Shakespeare’s play is drenched in moonlight; an image invoked often throughout the text, the moon makes an appearance to provide atmosphere and hint at the topics of lunacy and chastity.
As Ernest Schanzer notes, all but one scene—Act IV, Scene 1—of Dream are set during the nighttime. (Act I, Scene 1 is often set, by directors, in daylight; however, Theseus’s lines, “But, O, methinks how slow / This old moon wanes!,” may indicate a direct reference to the present moon in using “this” (1.1.3-4).) The play opens with lines referencing the moon; first, Theseus begs the moons to pass quicker in excitement for his wedding, “Four happy days bring in / Another moon. But, O, methinks how slow / This old moon wanes!”, (1.1.2-4), and then Hippolyta invokes the moon in thinking of the wedding ceremony, “the moon, like to a silver bow / New -bent in heaven, shall behold the night / Of our solemnities” (1.1.9-11). The bow is usually in reference to Cupid or fulfilled love. In associating it with the moon, however, the silver bow is a reference to Diana, the Roman goddess of the hunt, of chastity, and of the moon; the Amazons worshipped Diana as their primary deity. Thus, from the start of the play, the moon serves as a symbol of the battleground for sexual agency. Later in the same scene, Theseus invokes the moon in discussing Hermia’s options:
You can endure the livery of a nun,
For aye to be in shady cloister mewed,
To live a barren sister all your life,
Chanting faint hymns to the cold fruitless moon (1.1.71-75).

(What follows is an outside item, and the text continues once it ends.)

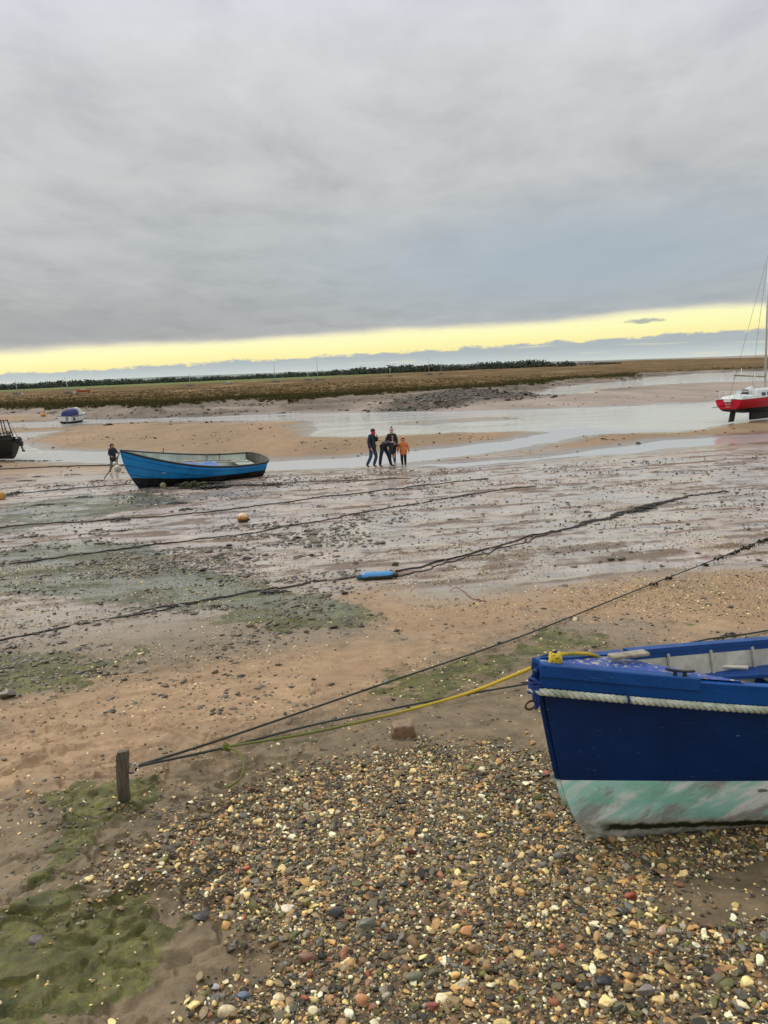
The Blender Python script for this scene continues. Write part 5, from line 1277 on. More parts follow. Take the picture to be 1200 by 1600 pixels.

Such lines, in their barren and negative connotations of the moon, would have offended Queen Elizabeth I, the Virgin Queen, before whom some sources believe the play was performed, and who was commonly identified with Diana. (These lines envisage Hermia as Diana’s votaress.) Generally, however, the moon develops a characterization as “the stern guarder of virginity,” and bears witness as two women, Hippolyta and Hermia, attempt to resist patriarchal authority.
The moon develops, however, a second connotation—that of lunacy. When invoked in the name of love, the moon develops a characterization as madness; Egeus invokes the moon, “Thou, thou, Lysander…hast by moonlight at her window sung / With feigning voice verses of feigning love” (1.1.29-32). The nature of the moon, precisely, is inconstancy; as Juliet says to her Romeo, “O, swear not by the moon, the inconstant moon, / That monthly changes in her circled orb, / Lest that thy love prove likewise variable” (Rom. 2.2.114-116). The moon bears witness to the chaos of the narrative middle as the lovers of Dream retire to the woods. Hermia rejects Demetrius in favor of Lysander, stating she’ll believe the impossible before believing Lysander left her:
I’ll believe as soon
This whole Earth may be bored, and that the moon
May through the center creep and so displease
Her brother’s noontide with th’ Antipodes (3.2.155-159).
Other characters, too, see the moon. Quince asks his players to “meet [him] in the palace / wood, a mile without the town, by moonlight” (1.2.97-98). Titania and Oberon meet, “by moonlight” (2.1.62). The artisans ask for an almanac to track the lunar year in order to determine if there will be moonlight on the night of their play: “A calendar, a calendar! Look in the almanac. / Find out moonshine, find out moonshine” (3.1.52-53). The beginning of Robin’s parting epilogue invokes the moon in establishing the setting once again, “Now the hungry lion roars, / And the wolf behowls the moon,” (5.1.388-389).
In summary: Shakespeare’s text has many, many references to the moon as present during the disorienting chaos of the narrative. In Shakespeare’s time, this repetition served a functional purpose; without the help of elaborate scenery or even darkness in the theatre’s afternoon performances to evoke nighttime, the text’s repetitive mention of this nighttime served to remind audiences of this detail of the play’s setting. As Schanzer writes, “Shakespeare achieves unity of atmosphere chiefly through flooding the play with moonlight.” Midsummer celebrations, after all, can be attributed more to the moon than the summer solstice. The embodiment of love-madness, the moon is ever-present in Dream—and then there’s Starveling’s performance as Moonshine!